Depuis plusieurs mois, Barbie, la poupée phare de Mattel, surfe sur le féminisme. Un coup marketing évident du fabricant de jouets qui s’inscrit toutefois dans l’histoire de l’icône peroxydée.

Barbie, icône féministe ? C’est l’image qu’essaye de vendre le fabricant de jouets Mattel, alors que la célèbre poupée peroxydée fêtera ses 60 ans en 2019. Le groupe basé en Californie a ainsi annoncé le 9 octobre que Barbie allait collaborer à un programme baptisé “Dream gap” (“fossé des rêves”), visant à sensibiliser le public sur les différents “facteurs qui empêchent les petites filles d’atteindre leur plein potentiel”.

Selon certaines études, dès l’âge de cinq ans, les filles ont tendance à considérer les femmes comme moins intelligentes que les hommes et commencent à perdre confiance dans leurs capacités. C’est ce “Dream gap” dont Mattel veut venir à bout en “finançant la recherche, en mettant en valeur des modèles positifs et en créant une communauté d’entraide”. La poupée Barbie elle-même sera élevée au rang de “modèle” positif. La marque Barbie va notamment financer une chaire à l’université de New York, en collaboration avec le professeur Andrei Cimpian du département de psychologie, pour permettre de nouvelles études sur la représentation des femmes et les stéréotypes sexistes.
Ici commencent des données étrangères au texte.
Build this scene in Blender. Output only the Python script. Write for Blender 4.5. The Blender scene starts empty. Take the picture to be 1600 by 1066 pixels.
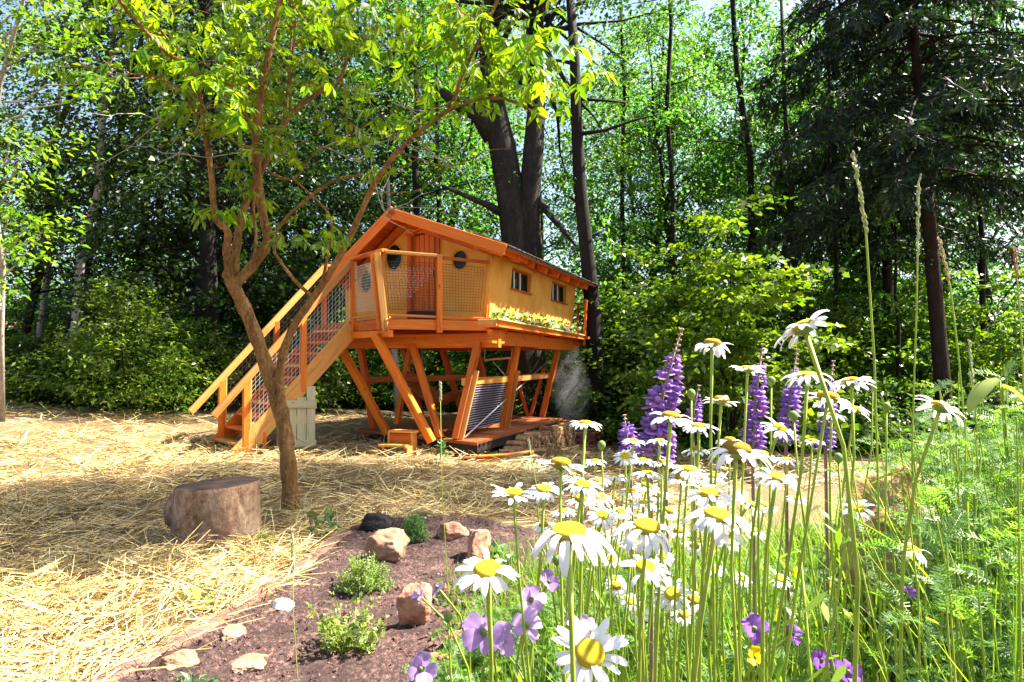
import bpy, math, random
import numpy as np
from mathutils import Vector, Matrix

# ------------------------------------------------------------------ camera, sky, sun
scene = bpy.context.scene
C = scene.collection
EYE, FPX, HORIZON = 1.5, 1100.0, 565.0          # eye height (m), focal length in photo pixels, horizon row
PITCH = math.atan((HORIZON - 533.0) / FPX)
cam_data = bpy.data.cameras.new('camera')
cam_data.sensor_width = 36.0
cam_data.lens = 36.0 * FPX / 1600.0
cam_data.clip_start, cam_data.clip_end = 0.05, 600.0
cam = bpy.data.objects.new('camera', cam_data)
cam.location = (0, 0, EYE)
cam.rotation_euler = (math.radians(90) + PITCH, 0, 0)
C.objects.link(cam)
scene.camera = cam

SUN_AZ, SUN_EL = math.radians(74), math.radians(52)      # azimuth clockwise from the view axis (+Y)
world = bpy.data.worlds.new('World')
scene.world = world
world.use_nodes = True
wn = world.node_tree.nodes
sky = wn.new('ShaderNodeTexSky')
sky.sky_type = 'NISHITA'
sky.sun_disc = False
sky.sun_elevation = SUN_EL
sky.sun_rotation = SUN_AZ
sky.air_density, sky.dust_density, sky.ozone_density = 1.0, 2.5, 1.5
wn['Background'].inputs['Strength'].default_value = 0.065
world.node_tree.links.new(sky.outputs[0], wn['Background'].inputs['Color'])
sun_data = bpy.data.lights.new('sun', 'SUN')
sun_data.energy = 5.0
sun_data.angle = math.radians(0.6)
sun_data.color = (1.0, 0.93, 0.80)
sun = bpy.data.objects.new('sun', sun_data)
sd = Vector((math.sin(SUN_AZ) * math.cos(SUN_EL), math.cos(SUN_AZ) * math.cos(SUN_EL), math.sin(SUN_EL)))
sun.rotation_euler = (-sd).to_track_quat('-Z', 'Y').to_euler()
sun.location = sd * 40
C.objects.link(sun)
scene.view_settings.view_transform = 'Standard'
scene.view_settings.look = 'None'
scene.view_settings.exposure = 2.42
scene.view_settings.gamma = 1.0
scene.cycles.max_bounces = 6
scene.cycles.diffuse_bounces = 3
scene.cycles.transmission_bounces = 3
scene.cycles.transparent_max_bounces = 8
scene.cycles.sample_clamp_indirect = 6.0
scene.cycles.volume_bounces = 2

rng = np.random.default_rng(7)
random.seed(7)
R = math.radians

# ------------------------------------------------------------------ helpers
def ss(a, b, x):
    t = np.clip((np.asarray(x, float) - a) / (b - a), 0, 1)
    return t * t * (3 - 2 * t)

def gz(x, y):
    """height of the ground"""
    x = np.asarray(x, float); y = np.asarray(y, float)
    z = 0.062 * np.maximum(0, -x - 1.2) * ss(5.5, 14, y)
    z = z - 0.22 * ss(-.9, .2, x) * ss(10.3, 12.0, y) - 0.18 * ss(.0, 2.0, x) * ss(11.5, 15, y)
    z = z + 0.55 * np.exp(-((x - 1.4) / 1.2) ** 2 - ((y - 1.2) / 2.2) ** 2)
    z = z + 0.02 * np.sin(x * 1.3 + 2) * np.sin(y * 1.1) + 0.012 * np.sin(x * 3.1 + y * 2.3)
    z = z + 0.05 * np.maximum(0, y - 24)
    return z

def G(x, y):
    return float(gz(x, y))

def at(px, py, Y):
    """a point of the place that stands Y metres in front of the viewer"""
    u, v = (px - 800) / FPX, (533 - py) / FPX
    dy = math.cos(PITCH) - v * math.sin(PITCH)
    dz = math.sin(PITCH) + v * math.cos(PITCH)
    k = Y / dy
    return Vector((u * k, Y, EYE + dz * k))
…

La carte du féminisme et de la diversité

Ce n’est pas la première fois que Mattel fait jouer à Barbie la carte du féminisme : il y a six mois, le groupe livrait sa vision des “Inspiring Women” (“femmes inspirantes”) à travers une série de Barbies à l’effigie de femmes célèbres : l’artiste mexicaine Frida Kahlo, la cheffe française Hélène Darroze, la snowboardeuse Chloe Kim, l’aviatrice américaine Amelia Earhart, la mathématicienne Katherine Johnson, ou encore la réalisatrice de “Wonder Woman” Patty Jenkins.

Autant de femmes “inspirantes” pour Mattel… mais pas sur le plan physique visiblement : bien qu’incarnant des personnalités différentes aux morphologies variées, toutes ces poupées ont été conçues avec la plastique irréelle de Barbie et ses jambes interminables.

Avec Barbie, Mattel a, en fait, toujours surfé sur les figures féminines sous les feux de l’actualité, quels que soient leurs profils : ainsi, si en 2009, il y eut la Barbie Angela Merkel alors que la chancelière était en route vers un second mandat. En 2012, un an après “le mariage du siècle” de Kate Middleton et du prince William, la duchesse de Cambridge avait droit à sa Barbie en robe de mariée en dentelle. Une femme qui se trouve un destin en épousant un prince ? Le scénario ressemble davantage à un cauchemar de féministes qu’à un modèle d’émancipation pour petites filles.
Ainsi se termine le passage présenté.